Uglies (by Scott Westerfeld)

8 11 2010

This first instalment in Scott Westerfeld’s Uglies series (originally conceived as a trilogy) about a dystopian society set in highly futuristic civilization plays heavily on some favorite YA-fiction themes. We get a couple of adolescents constructing their own personal identity, there’s the rebellion versus conformity shtick, and a hint of a possible love story. Moreover, this book reads like a hoverboard on a solar power overdose. Unsurprisingly, the rights to the series are already in the hands of a major movie company. There are no real original ideas in this book, but luckily Westerfeld has succeeded in writing a fast-paced book (Hoverboards! Bungee Jackets!), resulting in rollercoaster reading for (pre-)teens.

 Tally, 15 years old, eagerly awaits her 16th birthday.  When she meets Shay, who doesn’t want to be a Pretty, Tally’s (brainwashed) beliefs start to shake:  “What do you mean, you don’t wanna be Pretty?”  (insert gasp).
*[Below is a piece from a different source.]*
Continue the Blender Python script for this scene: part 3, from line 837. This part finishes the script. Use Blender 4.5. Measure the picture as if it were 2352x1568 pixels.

For every Ugly, Sweet Sixteen is a landmark into becoming a Pretty. The (very recognizable) cult of being beautiful has been taken to the extreme limit here. During several Extreme Makeover sessions teenagers are submitted to major plastic surgeries that would put Megan Fox to shame, as they are transformed into perfectly symmetrical, gorgeous Pretties.  

However, early on in the book we learn that it’s not only a person’s look that is changed.  Along with the asymmetrical bones, an Ugly’s personality is crushed so that everyone now conforms to the norms set by The Powers That Be. Everyone ends up looking the same and every Pretty has the same interests: partying it up like the best Paris Hiltons out there (why is it not surprising that one of Tally’s friends is called Peris…). When they reach the stage of Middle-Pretty it’s time to make sure there’s more offspring (littlies turning into Uglies themselves) and to finish off their fabulous life, Pretties become Crumblies (extremely gorgeous old people). For the time being, though, Tally enjoys doing the tricks that all Uglies are up to: basically just adolescent stuff, experimenting with the limits of their belly sensors (which keeps tabs on them) and other transgressive behavior.

Obviously, this typical dystopian storyline is very recognizable. The storyline in which the hero/heroine finds out that their perfect world isn’t so perfect has always been popular amongst authors. Also, the change from child to adult is never an easy one, but in this series it’s basically reduced to a string of operations so that in the adult world ‘everyone is equal’ and discrimination based on looks is banned… One guess… this type of society just doesn’t work. Lots of  Uglies start to revolt against this Brave New World and escape to the Smoke, a place where outlaw Uglies, who think that being the same is not ultimate bliss and that it’s the differences between people that make for a humane society, can remain… ugly.

The theme of a dystopian society is hardly groundbreaking, but at least the gadgets are nifty and the names Westerfeld has come up with are kind of cool. But, as if the attack on a (segregated) society based on looks wasn’t enough of a Grand Message, there’s also the almost obligatory environmental warning: The Rusties, that’s supposedly us, destroyed society with their wasteful practices such as burning wood, eating meat, etc. You know, the usual evils of our world. Westerfeld could have toned all of that a bit down though (we get it).

Some of the characters are not really worked out properly either to say the least — I find it quite unbelievable the way Shay makes an almost complete U-turn regarding the Ugly vs Pretty debate. On the other hand, I guess this is what was needed to make up for the emerging love story between Tally and David (this is the first part in a series after all). The book also has Movie! written all over it (not always beneficial), and I’m pretty sure (get it, get it?) that pre-adolescent teens will gobble it up quite willingly.  Especially all the futuristic gadgets will score majorly with the pre-teens when they watch this book once it hits the theatres,… no doubt with pretties like Robert ‘Pouty’ Pattinson, or Hayden ‘Cheerleadin’’ Panetierri in the lead roles.